**GIVEN EXERCISE:** Copy the data below exactly, omitting any picture it contains.
■ ■ ■
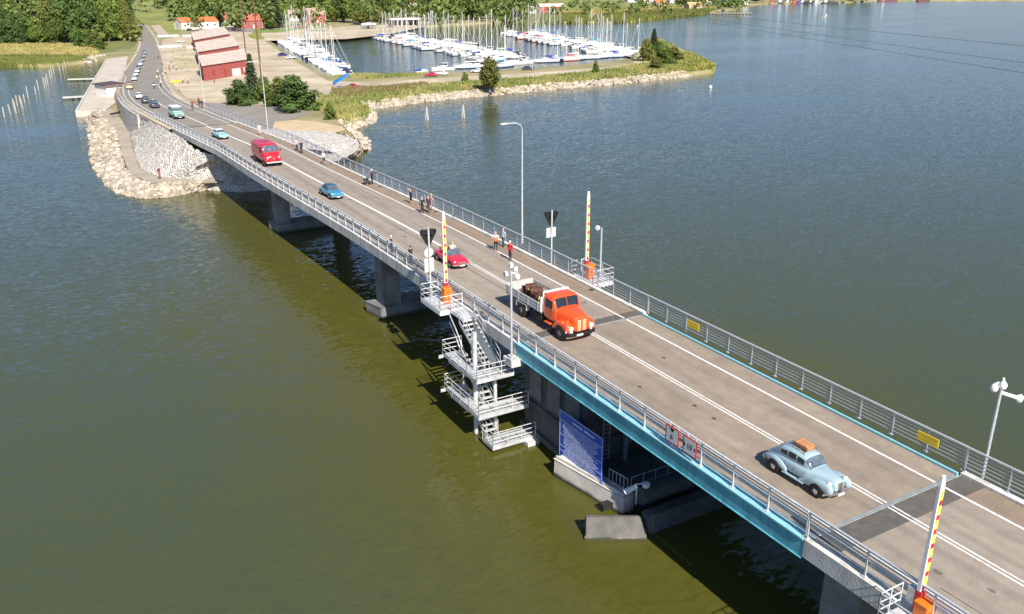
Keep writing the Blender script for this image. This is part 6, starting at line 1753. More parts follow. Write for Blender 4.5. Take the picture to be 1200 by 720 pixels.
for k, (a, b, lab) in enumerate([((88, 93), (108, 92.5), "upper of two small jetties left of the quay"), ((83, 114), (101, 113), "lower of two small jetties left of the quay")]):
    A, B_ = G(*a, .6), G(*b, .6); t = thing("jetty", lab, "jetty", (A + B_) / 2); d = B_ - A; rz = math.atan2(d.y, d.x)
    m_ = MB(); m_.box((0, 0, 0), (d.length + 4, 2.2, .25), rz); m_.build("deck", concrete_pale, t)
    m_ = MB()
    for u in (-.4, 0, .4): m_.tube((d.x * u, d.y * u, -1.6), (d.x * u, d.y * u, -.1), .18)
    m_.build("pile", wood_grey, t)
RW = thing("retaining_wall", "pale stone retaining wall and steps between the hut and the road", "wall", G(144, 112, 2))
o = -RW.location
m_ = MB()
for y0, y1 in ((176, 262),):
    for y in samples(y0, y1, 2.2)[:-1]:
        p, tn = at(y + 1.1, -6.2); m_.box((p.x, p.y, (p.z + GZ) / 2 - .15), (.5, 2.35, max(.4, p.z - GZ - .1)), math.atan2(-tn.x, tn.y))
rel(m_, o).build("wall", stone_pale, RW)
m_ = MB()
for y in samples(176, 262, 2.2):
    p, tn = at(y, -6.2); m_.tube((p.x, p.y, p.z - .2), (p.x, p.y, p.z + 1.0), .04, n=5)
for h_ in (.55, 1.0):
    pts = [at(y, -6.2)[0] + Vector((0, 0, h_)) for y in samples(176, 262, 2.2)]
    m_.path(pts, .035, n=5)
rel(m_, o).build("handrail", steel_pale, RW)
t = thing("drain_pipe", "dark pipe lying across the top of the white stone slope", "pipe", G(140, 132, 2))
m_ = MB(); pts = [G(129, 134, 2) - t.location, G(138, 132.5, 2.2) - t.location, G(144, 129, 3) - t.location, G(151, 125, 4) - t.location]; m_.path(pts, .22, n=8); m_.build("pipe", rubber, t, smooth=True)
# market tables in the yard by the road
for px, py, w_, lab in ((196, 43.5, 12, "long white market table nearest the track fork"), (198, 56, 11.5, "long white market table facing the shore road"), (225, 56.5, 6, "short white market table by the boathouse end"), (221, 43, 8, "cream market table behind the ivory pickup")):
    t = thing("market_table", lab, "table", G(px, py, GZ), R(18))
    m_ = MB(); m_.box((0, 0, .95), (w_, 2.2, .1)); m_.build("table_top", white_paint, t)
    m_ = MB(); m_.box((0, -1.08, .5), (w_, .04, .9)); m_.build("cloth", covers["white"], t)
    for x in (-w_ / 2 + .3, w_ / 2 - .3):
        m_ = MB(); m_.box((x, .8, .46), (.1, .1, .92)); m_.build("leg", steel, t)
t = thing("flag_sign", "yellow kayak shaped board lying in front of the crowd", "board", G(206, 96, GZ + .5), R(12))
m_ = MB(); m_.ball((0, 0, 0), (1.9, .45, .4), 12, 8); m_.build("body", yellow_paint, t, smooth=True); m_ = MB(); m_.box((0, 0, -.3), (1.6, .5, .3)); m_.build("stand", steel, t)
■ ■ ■
**PROBLEM SOLUTION:**
Keep writing the Blender script for this image. This is part 6, starting at line 1753. More parts follow. Write for Blender 4.5. Take the picture to be 1200 by 720 pixels.
for k, (a, b, lab) in enumerate([((88, 93), (108, 92.5), "upper of two small jetties left of the quay"), ((83, 114), (101, 113), "lower of two small jetties left of the quay")]):
    A, B_ = G(*a, .6), G(*b, .6); t = thing("jetty", lab, "jetty", (A + B_) / 2); d = B_ - A; rz = math.atan2(d.y, d.x)
    m_ = MB(); m_.box((0, 0, 0), (d.length + 4, 2.2, .25), rz); m_.build("deck", concrete_pale, t)
    m_ = MB()
    for u in (-.4, 0, .4): m_.tube((d.x * u, d.y * u, -1.6), (d.x * u, d.y * u, -.1), .18)
    m_.build("pile", wood_grey, t)
RW = thing("retaining_wall", "pale stone retaining wall and steps between the hut and the road", "wall", G(144, 112, 2))
o = -RW.location
m_ = MB()
for y0, y1 in ((176, 262),):
    for y in samples(y0, y1, 2.2)[:-1]:
        p, tn = at(y + 1.1, -6.2); m_.box((p.x, p.y, (p.z + GZ) / 2 - .15), (.5, 2.35, max(.4, p.z - GZ - .1)), math.atan2(-tn.x, tn.y))
rel(m_, o).build("wall", stone_pale, RW)
m_ = MB()
for y in samples(176, 262, 2.2):
    p, tn = at(y, -6.2); m_.tube((p.x, p.y, p.z - .2), (p.x, p.y, p.z + 1.0), .04, n=5)
for h_ in (.55, 1.0):
    pts = [at(y, -6.2)[0] + Vector((0, 0, h_)) for y in samples(176, 262, 2.2)]
    m_.path(pts, .035, n=5)
rel(m_, o).build("handrail", steel_pale, RW)
t = thing("drain_pipe", "dark pipe lying across the top of the white stone slope", "pipe", G(140, 132, 2))
m_ = MB(); pts = [G(129, 134, 2) - t.location, G(138, 132.5, 2.2) - t.location, G(144, 129, 3) - t.location, G(151, 125, 4) - t.location]; m_.path(pts, .22, n=8); m_.build("pipe", rubber, t, smooth=True)
# market tables in the yard by the road
for px, py, w_, lab in ((196, 43.5, 12, "long white market table nearest the track fork"), (198, 56, 11.5, "long white market table facing the shore road"), (225, 56.5, 6, "short white market table by the boathouse end"), (221, 43, 8, "cream market table behind the ivory pickup")):
    t = thing("market_table", lab, "table", G(px, py, GZ), R(18))
    m_ = MB(); m_.box((0, 0, .95), (w_, 2.2, .1)); m_.build("table_top", white_paint, t)
    m_ = MB(); m_.box((0, -1.08, .5), (w_, .04, .9)); m_.build("cloth", covers["white"], t)
    for x in (-w_ / 2 + .3, w_ / 2 - .3):
        m_ = MB(); m_.box((x, .8, .46), (.1, .1, .92)); m_.build("leg", steel, t)
t = thing("flag_sign", "yellow kayak shaped board lying in front of the crowd", "board", G(206, 96, GZ + .5), R(12))
m_ = MB(); m_.ball((0, 0, 0), (1.9, .45, .4), 12, 8); m_.build("body", yellow_paint, t, smooth=True); m_ = MB(); m_.box((0, 0, -.3), (1.6, .5, .3)); m_.build("stand", steel, t)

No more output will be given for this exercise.